▶ [STATED PROBLEM]: Drop the images; return everything else in the listing below exactly.

▶ [RECORDS PROVIDED]:
--- begin ---

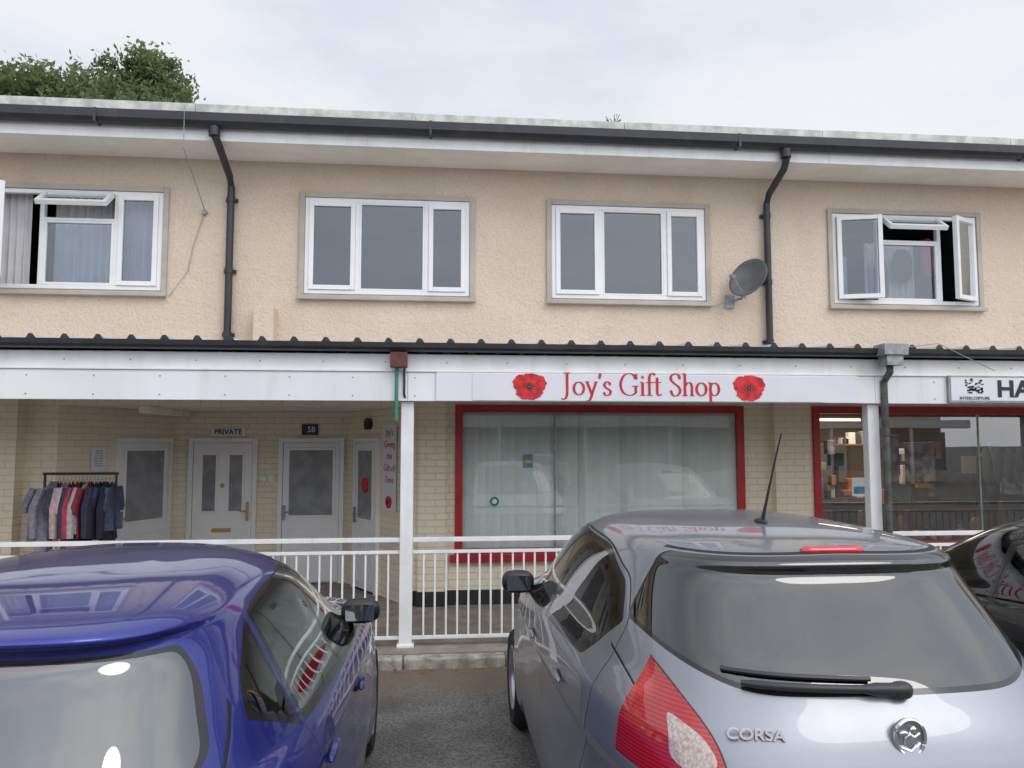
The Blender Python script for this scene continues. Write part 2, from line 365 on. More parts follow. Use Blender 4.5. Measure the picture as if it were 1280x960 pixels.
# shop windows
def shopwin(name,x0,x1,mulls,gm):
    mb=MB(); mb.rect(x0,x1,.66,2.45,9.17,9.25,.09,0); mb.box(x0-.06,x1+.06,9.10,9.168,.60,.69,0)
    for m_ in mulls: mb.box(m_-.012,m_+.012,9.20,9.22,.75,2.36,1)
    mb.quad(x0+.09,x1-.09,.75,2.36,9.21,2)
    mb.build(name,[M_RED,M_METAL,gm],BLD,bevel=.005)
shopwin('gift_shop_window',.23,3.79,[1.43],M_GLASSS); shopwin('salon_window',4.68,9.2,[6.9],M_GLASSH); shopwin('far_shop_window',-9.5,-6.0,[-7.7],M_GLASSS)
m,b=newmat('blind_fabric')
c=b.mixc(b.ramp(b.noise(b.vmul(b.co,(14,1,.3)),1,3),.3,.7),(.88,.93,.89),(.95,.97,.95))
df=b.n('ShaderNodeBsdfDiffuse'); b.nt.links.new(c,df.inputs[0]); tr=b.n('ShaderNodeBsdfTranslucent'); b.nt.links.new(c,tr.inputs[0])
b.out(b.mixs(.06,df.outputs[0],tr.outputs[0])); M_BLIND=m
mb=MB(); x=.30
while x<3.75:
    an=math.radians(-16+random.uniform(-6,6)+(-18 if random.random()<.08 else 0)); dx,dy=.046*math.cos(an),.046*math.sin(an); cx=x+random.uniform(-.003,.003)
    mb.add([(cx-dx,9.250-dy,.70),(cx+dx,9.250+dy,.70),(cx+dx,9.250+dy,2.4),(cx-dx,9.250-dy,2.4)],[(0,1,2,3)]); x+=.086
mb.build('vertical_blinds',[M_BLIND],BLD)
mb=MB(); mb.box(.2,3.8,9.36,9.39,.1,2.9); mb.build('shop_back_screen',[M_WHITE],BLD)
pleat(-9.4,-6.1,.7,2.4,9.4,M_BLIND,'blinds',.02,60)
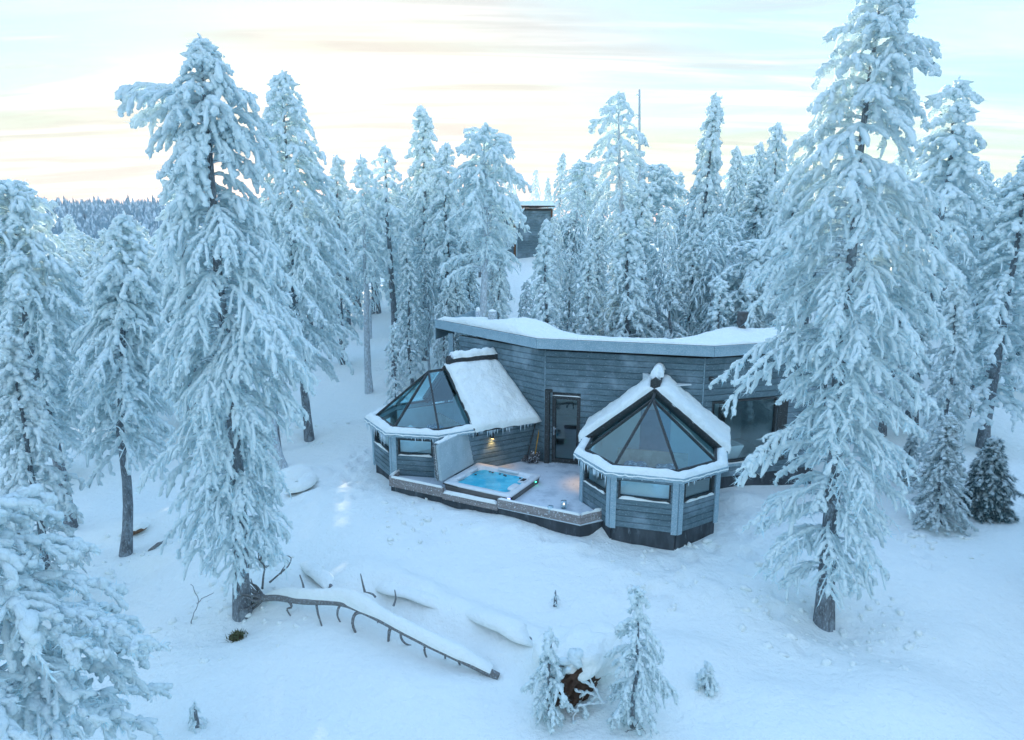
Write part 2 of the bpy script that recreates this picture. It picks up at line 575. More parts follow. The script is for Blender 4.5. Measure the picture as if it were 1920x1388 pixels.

--- end ---

▶ [ANSWER TO THIS TASK]:
The Blender Python script for this scene continues. Write part 2, from line 365 on. More parts follow. Use Blender 4.5. Measure the picture as if it were 1280x960 pixels.
# shop windows
def shopwin(name,x0,x1,mulls,gm):
    mb=MB(); mb.rect(x0,x1,.66,2.45,9.17,9.25,.09,0); mb.box(x0-.06,x1+.06,9.10,9.168,.60,.69,0)
    for m_ in mulls: mb.box(m_-.012,m_+.012,9.20,9.22,.75,2.36,1)
    mb.quad(x0+.09,x1-.09,.75,2.36,9.21,2)
    mb.build(name,[M_RED,M_METAL,gm],BLD,bevel=.005)
shopwin('gift_shop_window',.23,3.79,[1.43],M_GLASSS); shopwin('salon_window',4.68,9.2,[6.9],M_GLASSH); shopwin('far_shop_window',-9.5,-6.0,[-7.7],M_GLASSS)
m,b=newmat('blind_fabric')
c=b.mixc(b.ramp(b.noise(b.vmul(b.co,(14,1,.3)),1,3),.3,.7),(.88,.93,.89),(.95,.97,.95))
df=b.n('ShaderNodeBsdfDiffuse'); b.nt.links.new(c,df.inputs[0]); tr=b.n('ShaderNodeBsdfTranslucent'); b.nt.links.new(c,tr.inputs[0])
b.out(b.mixs(.06,df.outputs[0],tr.outputs[0])); M_BLIND=m
mb=MB(); x=.30
while x<3.75:
    an=math.radians(-16+random.uniform(-6,6)+(-18 if random.random()<.08 else 0)); dx,dy=.046*math.cos(an),.046*math.sin(an); cx=x+random.uniform(-.003,.003)
    mb.add([(cx-dx,9.250-dy,.70),(cx+dx,9.250+dy,.70),(cx+dx,9.250+dy,2.4),(cx-dx,9.250-dy,2.4)],[(0,1,2,3)]); x+=.086
mb.build('vertical_blinds',[M_BLIND],BLD)
mb=MB(); mb.box(.2,3.8,9.36,9.39,.1,2.9); mb.build('shop_back_screen',[M_WHITE],BLD)
pleat(-9.4,-6.1,.7,2.4,9.4,M_BLIND,'blinds',.02,60)
Write part 2 of the bpy script that recreates this picture. It picks up at line 575. More parts follow. The script is for Blender 4.5. Measure the picture as if it were 1920x1388 pixels.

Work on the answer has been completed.